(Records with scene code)
--- Start ---

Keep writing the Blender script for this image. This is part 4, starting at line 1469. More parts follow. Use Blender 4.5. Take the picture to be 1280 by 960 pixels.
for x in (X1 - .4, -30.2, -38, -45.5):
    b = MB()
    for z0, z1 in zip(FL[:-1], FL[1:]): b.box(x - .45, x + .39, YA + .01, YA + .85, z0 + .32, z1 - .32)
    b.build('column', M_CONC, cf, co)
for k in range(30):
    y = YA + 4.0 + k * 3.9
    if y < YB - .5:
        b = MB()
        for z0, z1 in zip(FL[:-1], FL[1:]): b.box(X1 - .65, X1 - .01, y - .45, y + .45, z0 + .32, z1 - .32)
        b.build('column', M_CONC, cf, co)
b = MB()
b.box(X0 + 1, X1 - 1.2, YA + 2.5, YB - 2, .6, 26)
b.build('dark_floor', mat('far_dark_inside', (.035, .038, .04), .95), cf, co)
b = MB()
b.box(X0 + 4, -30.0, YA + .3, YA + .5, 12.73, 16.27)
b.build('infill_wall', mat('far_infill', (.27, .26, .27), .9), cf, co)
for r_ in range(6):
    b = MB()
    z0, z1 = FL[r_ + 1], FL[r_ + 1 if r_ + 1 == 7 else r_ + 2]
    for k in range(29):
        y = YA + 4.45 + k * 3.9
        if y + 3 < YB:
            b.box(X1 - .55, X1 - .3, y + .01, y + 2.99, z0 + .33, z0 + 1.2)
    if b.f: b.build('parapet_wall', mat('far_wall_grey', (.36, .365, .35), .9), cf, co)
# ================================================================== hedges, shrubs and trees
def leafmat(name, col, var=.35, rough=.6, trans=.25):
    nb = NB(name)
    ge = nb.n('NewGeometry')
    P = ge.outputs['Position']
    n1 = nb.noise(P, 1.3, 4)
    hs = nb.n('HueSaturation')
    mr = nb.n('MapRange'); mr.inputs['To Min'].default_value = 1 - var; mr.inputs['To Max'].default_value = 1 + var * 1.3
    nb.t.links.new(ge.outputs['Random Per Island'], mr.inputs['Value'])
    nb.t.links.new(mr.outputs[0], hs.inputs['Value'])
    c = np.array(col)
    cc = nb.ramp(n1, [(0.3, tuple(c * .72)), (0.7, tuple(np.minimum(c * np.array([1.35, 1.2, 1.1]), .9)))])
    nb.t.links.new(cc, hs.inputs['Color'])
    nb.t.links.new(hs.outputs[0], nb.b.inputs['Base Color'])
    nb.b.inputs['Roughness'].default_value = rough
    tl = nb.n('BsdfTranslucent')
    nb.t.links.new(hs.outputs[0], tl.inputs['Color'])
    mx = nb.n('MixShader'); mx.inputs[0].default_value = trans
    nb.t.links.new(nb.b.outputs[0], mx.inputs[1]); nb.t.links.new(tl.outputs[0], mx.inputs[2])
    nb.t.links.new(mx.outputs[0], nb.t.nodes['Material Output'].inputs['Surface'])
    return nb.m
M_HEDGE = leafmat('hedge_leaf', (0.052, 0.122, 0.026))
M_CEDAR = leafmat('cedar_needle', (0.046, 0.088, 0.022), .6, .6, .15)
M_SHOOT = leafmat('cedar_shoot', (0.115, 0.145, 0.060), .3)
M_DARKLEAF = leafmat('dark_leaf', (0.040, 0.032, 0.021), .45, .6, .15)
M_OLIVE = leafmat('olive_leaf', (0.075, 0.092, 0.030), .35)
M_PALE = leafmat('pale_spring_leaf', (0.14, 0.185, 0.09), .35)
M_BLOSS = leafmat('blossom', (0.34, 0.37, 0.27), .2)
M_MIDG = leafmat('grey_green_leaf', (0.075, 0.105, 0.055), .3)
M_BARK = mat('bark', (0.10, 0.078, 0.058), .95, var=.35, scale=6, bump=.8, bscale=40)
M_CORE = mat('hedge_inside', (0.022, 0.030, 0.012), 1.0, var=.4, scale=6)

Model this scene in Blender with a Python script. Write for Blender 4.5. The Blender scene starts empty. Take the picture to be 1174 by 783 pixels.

--- End ---

What to do: Search the material above for "pixels". Pull out each line where it shows up.

Problem solution:
Keep writing the Blender script for this image. This is part 4, starting at line 1469. More parts follow. Use Blender 4.5. Take the picture to be 1280 by 960 pixels.
Model this scene in Blender with a Python script. Write for Blender 4.5. The Blender scene starts empty. Take the picture to be 1174 by 783 pixels.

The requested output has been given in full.